¡Toma ya universitario!. Era la exclamación favorita de Alfonso Escámez, presidente del Banco Central, luego del Central Hispano, cuando cerraba su juego favorito, el dominó, frente a sus contrincantes, que solían ser, cómo no, universitarios.
Alfonso Escámez, fallecido este domingo, no había cursado estudios superiores y eso le suponía un complejo, molestaba a quien llegó a ser el presidente del primer banco del país. No sabía inglés y encima era sordo como una tapia, aunque administraba su escasa capacidad auditiva con gran maestría: por ejemplo, cuando un periodista avieso o sea, un buen periodista- le preguntaba por rumores de fusión se volvía a su segundo, Epifanio Ridruejo, y le preguntaba: ¿Qué ha dicho?. A continuación, respondía a la traducción de la pregunta, a la traducción de Epi, o simplemente decía: ¡Ah!, lo de las fusiones.
No voy a decir que fuera un santo. Como a todos los banqueros de la era de la opacidad, a Escámez no le gustaba la trasparencia informativa y, en especial, no le gustaban los periodistas, a los que consideraba un elemento molesto de los nuevos tiempos. Pero la generación no-MBA tenía una gran virtud: para ellos el personal, la plantilla, los trabajadores, no eran una variable, sino un fijo. Sus planes estratégicos partían de la necesidad de crear empleo, y según el empleo que crearan consideraban que habían triunfado o fracasado.

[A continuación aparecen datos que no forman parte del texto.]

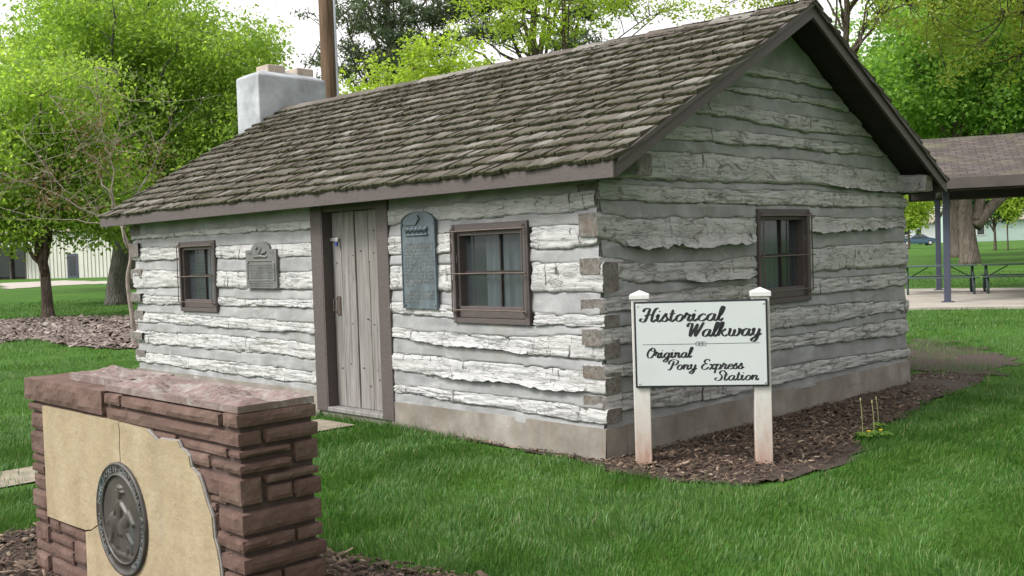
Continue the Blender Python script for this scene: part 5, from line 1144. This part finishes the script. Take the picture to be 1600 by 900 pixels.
# left group
tree('maple_tree', 'small bright green tree with forked thin trunk in the bark chip bed', (-25.83, 5.37), [off(0, 0, .8), off(-.05, .1, 1.5), off(-.15, 0, 2.6), off(-.1, 0, 4)],
     [blob(-.6, 0, 4.6, 2.3, 2.0, 2.2), blob(-1.6, -.3, 3.2, 1.5, 1.4, 1.1), blob(1.2, .2, 3.6, 1.7, 1.5, 1.4), blob(2.2, .3, 3.1, 1.1, 1, .8), blob(.3, 0, 6.3, 2.0, 1.8, 1.4)], 40000, .14, M['leaf_bright'], M['bark_brown'], 11, limbs=12, twigs=160, r0=.17, droop=.7, sp=.30, fork=.35)
tree('maple_tree', 'large bright green tree with rough grey trunk behind the cabin end', (-32.03, 10.09), [off(.05, 0, 1.2), off(.2, 0, 2.2), off(.0, 0, 3.4), off(-.5, .2, 5), off(-.4, .2, 8)],
     [blob(-1.5, 0, 7.2, 4.0, 3.4, 3.0), blob(2.6, .5, 7.0, 3.6, 3.2, 3.0), blob(5.0, 0, 6.0, 2.1, 2.2, 2.2), blob(.5, -.8, 4.6, 3.8, 3, 1.5), blob(3.8, -.3, 4.2, 2.2, 2, 1.4), blob(0.5, 0, 10.2, 3.6, 3.2, 2.2), blob(4.2, 0, 9.0, 2.6, 2.6, 1.7), blob(-4.0, 0, 6.0, 2.6, 2.6, 2.4)], 130000, .155, M['leaf_bright'], M['bark_grey'], 12, limbs=20, twigs=320, r0=.34, droop=.7, sp=.36, fork=.3)
tree('elm_tree', 'tall green tree further behind with a straight grey trunk', (-49.23, 18.13), [off(0, 0, 2), off(.1, 0, 5), off(0, 0, 9)],
     [blob(-3, 0, 9, 5.5, 4.5, 4.5), blob(5, 0, 8.5, 4.5, 4, 3.8), blob(1, 0, 13, 5, 4, 3)], 32000, .32, M['leaf_green'], M['bark_grey'], 13, limbs=16, twigs=150, r0=.40, sp=.6)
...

Cuando pasamos de la era de la eficiencia, la presión de la cotización y de los beneficios comparativos y de la contabilidad creativa- les trajo muchas dificultades, pero ellos siguieron fieles a sus plantillas. Hablo de empresarios y banqueros como Enrique Huarte, Luis Valls, Gonzalo Garnica, Carlos Pérez de Bricio, Victoriano Muñoz, etc. Todos ellos triunfaron sin necesidad de EREs y sin que lo primero que se les ocurriera para afrontar una crisis empresarial o sistémica- consistiera en despedir trabajadores.
Y ello porque a la hora de buscar el beneficio, aquellos empresarios anticuados, que se abrochaban los tres botones de la americana, no pensaban sólo en reducir costes sino en aumentar ingresos. La diferencia es obvia: la reducción de costes, sobre todo de personal, supone un triunfo a corto para el presidente; el aumento de ingresos es el triunfo por antonomasia, el que permite mantener plantillas, pero es un triunfo a largo plazo, porque los ingresos son menos flexibles que los gastos. Gente que exigía a sus subordinados pero que, cuando consideraban que no habían estado a la altura les reñían, no les despedían. Además, no se justificaban con la necesidad de crear valor para el accionista, porque sabían que, sin la colaboración de los trabajadores, y sin dar un buen servicio al cliente, el propietario se quedaría sin valor alguno, añadido o no.
¡Unos carrozas, eso es lo que eran! Si serán cavernícolas que cobraban buenos salarios y sólo eso.